## EXERCISE GOAL
Extract the first line of the entries below and every line after it up to the one containing "tag(mb.build('bramble_thicket', M_bramble), 'tangle", both kept. Pictures are excluded.

(Stored items)
————

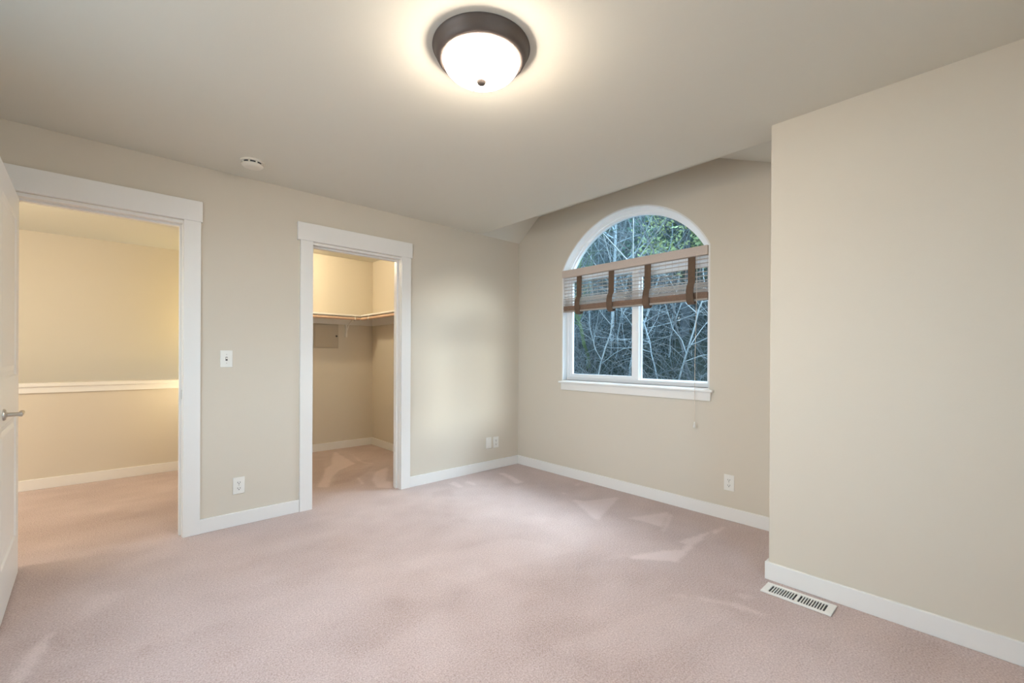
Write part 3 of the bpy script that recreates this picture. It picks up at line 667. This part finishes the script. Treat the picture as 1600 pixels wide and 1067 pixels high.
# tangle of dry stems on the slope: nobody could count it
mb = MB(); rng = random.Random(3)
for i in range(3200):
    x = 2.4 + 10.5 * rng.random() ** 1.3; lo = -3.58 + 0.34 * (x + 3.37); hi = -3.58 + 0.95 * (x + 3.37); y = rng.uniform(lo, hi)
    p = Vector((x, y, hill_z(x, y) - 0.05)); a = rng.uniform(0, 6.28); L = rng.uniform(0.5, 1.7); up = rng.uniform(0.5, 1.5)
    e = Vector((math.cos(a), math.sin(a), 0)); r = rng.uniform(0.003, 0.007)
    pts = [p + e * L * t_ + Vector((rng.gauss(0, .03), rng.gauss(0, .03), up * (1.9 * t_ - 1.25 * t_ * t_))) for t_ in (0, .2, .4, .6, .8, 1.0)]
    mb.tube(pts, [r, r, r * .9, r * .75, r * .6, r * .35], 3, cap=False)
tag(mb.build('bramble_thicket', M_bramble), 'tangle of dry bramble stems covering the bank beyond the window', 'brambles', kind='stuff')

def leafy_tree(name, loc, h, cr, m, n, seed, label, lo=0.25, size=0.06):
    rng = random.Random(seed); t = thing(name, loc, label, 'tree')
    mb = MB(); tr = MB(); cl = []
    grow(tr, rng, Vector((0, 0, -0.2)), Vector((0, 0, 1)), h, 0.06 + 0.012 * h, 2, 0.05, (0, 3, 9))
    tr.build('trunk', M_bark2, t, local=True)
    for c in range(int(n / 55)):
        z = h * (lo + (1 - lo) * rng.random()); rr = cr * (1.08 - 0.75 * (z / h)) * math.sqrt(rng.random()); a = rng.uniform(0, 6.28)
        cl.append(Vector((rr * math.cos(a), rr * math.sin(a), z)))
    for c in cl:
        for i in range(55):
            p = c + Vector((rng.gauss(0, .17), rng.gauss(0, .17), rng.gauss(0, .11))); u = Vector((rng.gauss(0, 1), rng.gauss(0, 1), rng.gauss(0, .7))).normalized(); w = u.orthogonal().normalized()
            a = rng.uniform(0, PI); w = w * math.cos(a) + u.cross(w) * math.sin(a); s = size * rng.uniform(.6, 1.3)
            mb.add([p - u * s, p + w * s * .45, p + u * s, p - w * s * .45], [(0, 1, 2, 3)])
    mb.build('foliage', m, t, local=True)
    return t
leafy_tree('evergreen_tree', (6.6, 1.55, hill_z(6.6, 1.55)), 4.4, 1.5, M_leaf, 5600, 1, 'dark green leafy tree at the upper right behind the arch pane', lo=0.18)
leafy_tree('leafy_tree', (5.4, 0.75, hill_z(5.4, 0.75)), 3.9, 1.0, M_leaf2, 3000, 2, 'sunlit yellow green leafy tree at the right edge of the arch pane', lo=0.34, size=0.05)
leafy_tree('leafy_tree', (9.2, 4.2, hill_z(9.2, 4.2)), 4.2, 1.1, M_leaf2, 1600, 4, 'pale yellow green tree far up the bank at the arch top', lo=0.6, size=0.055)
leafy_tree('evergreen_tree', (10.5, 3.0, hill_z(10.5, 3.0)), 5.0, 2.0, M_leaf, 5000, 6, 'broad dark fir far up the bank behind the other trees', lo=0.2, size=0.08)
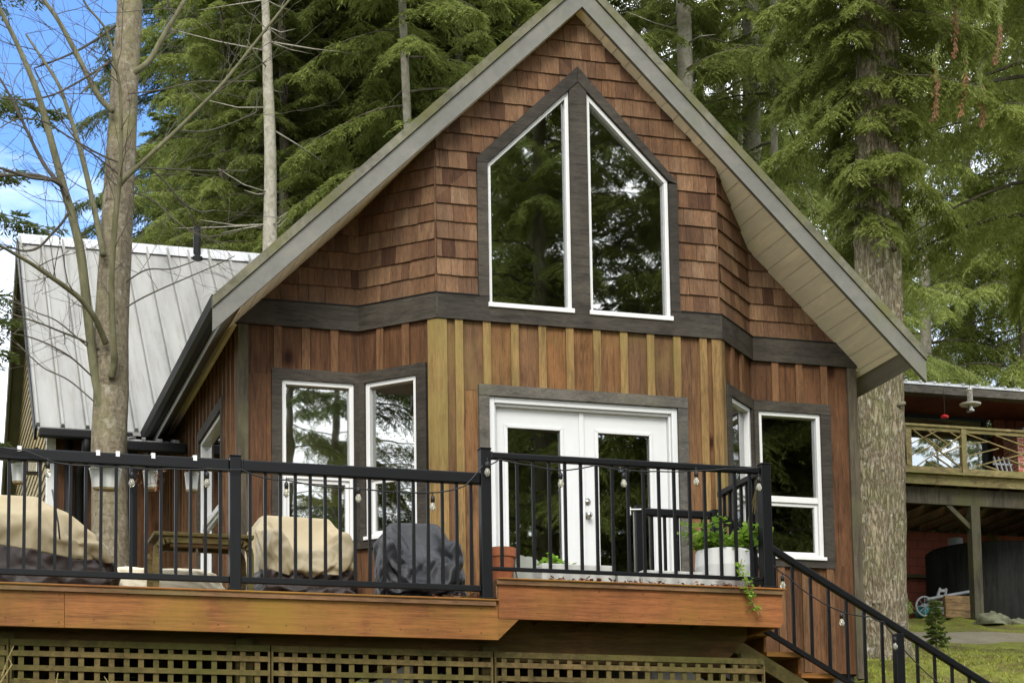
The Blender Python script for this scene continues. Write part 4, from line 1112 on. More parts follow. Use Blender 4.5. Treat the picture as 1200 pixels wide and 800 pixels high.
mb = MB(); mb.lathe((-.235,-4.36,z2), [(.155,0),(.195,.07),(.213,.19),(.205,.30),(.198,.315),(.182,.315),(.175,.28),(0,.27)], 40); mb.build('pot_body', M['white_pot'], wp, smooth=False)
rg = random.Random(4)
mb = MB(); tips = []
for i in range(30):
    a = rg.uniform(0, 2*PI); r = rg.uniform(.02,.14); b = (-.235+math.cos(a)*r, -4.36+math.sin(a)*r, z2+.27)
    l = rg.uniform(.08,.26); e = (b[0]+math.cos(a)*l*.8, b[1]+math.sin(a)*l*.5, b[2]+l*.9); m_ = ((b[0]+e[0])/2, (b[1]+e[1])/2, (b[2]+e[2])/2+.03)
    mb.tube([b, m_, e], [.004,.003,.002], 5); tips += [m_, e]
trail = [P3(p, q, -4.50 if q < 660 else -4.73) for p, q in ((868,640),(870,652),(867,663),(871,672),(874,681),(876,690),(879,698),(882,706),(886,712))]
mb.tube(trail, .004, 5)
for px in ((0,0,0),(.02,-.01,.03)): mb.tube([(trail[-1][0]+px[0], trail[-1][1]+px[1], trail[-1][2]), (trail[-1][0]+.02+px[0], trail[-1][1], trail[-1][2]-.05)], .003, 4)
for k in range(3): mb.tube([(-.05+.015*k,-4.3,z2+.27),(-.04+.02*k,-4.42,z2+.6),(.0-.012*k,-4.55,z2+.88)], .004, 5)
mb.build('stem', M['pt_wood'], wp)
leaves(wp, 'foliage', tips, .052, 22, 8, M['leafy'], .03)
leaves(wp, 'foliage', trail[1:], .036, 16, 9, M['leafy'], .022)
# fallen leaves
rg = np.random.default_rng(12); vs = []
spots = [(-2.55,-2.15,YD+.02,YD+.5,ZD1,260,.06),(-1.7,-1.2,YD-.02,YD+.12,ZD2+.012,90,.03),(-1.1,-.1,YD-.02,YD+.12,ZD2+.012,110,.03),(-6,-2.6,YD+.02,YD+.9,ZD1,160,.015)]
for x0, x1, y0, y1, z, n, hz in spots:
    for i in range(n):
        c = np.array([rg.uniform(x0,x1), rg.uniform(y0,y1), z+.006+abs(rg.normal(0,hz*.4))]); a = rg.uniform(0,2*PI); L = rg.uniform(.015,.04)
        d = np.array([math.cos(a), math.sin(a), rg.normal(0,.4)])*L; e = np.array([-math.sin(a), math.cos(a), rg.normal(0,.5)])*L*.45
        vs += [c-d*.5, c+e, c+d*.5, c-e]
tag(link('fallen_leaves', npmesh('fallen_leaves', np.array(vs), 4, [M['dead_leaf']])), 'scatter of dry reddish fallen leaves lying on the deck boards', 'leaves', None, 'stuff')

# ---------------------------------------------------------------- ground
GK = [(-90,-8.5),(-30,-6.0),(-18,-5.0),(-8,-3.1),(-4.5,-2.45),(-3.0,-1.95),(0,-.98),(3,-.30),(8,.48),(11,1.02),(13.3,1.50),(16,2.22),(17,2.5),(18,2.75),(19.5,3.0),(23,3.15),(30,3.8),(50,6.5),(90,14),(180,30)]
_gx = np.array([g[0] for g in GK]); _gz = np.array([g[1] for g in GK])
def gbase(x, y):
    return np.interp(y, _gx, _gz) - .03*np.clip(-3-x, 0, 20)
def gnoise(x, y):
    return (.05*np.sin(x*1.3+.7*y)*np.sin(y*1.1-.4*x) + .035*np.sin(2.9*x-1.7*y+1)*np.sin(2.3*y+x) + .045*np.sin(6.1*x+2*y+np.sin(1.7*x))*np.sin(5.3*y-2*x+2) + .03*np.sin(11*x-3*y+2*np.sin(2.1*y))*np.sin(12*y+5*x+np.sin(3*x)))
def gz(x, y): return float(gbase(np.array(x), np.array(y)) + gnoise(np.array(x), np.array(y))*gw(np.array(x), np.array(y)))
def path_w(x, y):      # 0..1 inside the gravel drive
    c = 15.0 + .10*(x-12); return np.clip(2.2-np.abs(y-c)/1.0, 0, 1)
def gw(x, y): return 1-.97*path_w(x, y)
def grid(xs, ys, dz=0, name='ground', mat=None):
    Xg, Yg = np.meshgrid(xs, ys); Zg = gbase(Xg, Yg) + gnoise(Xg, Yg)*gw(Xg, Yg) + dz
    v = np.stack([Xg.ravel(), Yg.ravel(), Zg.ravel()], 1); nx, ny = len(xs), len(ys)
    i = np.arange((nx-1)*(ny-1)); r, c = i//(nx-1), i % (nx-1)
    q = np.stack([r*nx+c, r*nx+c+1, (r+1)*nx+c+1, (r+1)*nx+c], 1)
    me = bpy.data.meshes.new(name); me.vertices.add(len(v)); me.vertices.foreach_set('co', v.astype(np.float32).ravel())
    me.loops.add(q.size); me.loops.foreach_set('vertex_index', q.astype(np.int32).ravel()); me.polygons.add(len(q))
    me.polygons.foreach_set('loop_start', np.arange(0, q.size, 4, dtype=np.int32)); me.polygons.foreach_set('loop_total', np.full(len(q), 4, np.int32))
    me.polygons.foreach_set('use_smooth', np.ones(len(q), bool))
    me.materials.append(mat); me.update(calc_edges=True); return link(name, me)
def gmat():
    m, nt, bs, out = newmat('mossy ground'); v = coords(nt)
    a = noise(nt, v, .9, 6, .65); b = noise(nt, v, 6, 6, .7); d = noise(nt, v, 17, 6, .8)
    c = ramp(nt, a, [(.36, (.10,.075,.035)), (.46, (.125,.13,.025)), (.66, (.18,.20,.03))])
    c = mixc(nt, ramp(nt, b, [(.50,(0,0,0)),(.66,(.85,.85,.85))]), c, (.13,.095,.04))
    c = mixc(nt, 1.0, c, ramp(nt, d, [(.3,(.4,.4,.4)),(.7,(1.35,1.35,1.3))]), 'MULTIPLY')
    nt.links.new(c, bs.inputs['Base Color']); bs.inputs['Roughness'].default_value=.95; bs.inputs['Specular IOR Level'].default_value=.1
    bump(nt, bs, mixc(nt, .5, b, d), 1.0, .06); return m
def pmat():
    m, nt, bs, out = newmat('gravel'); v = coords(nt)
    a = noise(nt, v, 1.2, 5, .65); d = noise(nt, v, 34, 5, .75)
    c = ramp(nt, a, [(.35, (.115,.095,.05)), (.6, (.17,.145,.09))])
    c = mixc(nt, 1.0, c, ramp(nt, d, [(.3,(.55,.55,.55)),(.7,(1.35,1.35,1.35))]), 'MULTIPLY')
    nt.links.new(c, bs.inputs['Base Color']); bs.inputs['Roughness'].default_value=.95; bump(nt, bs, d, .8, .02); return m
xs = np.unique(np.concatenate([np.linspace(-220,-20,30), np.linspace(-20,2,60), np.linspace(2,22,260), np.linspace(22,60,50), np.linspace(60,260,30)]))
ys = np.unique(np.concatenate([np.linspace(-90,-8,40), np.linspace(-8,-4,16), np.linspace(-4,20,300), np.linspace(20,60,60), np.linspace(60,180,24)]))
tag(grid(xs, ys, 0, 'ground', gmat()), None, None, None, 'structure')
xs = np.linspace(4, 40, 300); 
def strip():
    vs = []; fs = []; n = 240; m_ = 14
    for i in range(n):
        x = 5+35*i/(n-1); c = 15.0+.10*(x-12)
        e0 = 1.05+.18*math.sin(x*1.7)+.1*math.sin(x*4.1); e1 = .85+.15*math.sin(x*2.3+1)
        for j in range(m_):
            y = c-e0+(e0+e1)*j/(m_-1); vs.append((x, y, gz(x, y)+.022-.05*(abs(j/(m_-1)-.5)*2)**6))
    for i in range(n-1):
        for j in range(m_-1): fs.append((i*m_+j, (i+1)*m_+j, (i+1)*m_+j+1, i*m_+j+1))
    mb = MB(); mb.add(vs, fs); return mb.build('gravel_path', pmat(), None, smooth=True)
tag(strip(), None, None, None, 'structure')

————

## ANSWER TO THIS TASK
Write part 3 of the bpy script that recreates this picture. It picks up at line 667. This part finishes the script. Treat the picture as 1600 pixels wide and 1067 pixels high.
# tangle of dry stems on the slope: nobody could count it
mb = MB(); rng = random.Random(3)
for i in range(3200):
    x = 2.4 + 10.5 * rng.random() ** 1.3; lo = -3.58 + 0.34 * (x + 3.37); hi = -3.58 + 0.95 * (x + 3.37); y = rng.uniform(lo, hi)
    p = Vector((x, y, hill_z(x, y) - 0.05)); a = rng.uniform(0, 6.28); L = rng.uniform(0.5, 1.7); up = rng.uniform(0.5, 1.5)
    e = Vector((math.cos(a), math.sin(a), 0)); r = rng.uniform(0.003, 0.007)
    pts = [p + e * L * t_ + Vector((rng.gauss(0, .03), rng.gauss(0, .03), up * (1.9 * t_ - 1.25 * t_ * t_))) for t_ in (0, .2, .4, .6, .8, 1.0)]
    mb.tube(pts, [r, r, r * .9, r * .75, r * .6, r * .35], 3, cap=False)
tag(mb.build('bramble_thicket', M_bramble), 'tangle of dry bramble stems covering the bank beyond the window', 'brambles', kind='stuff')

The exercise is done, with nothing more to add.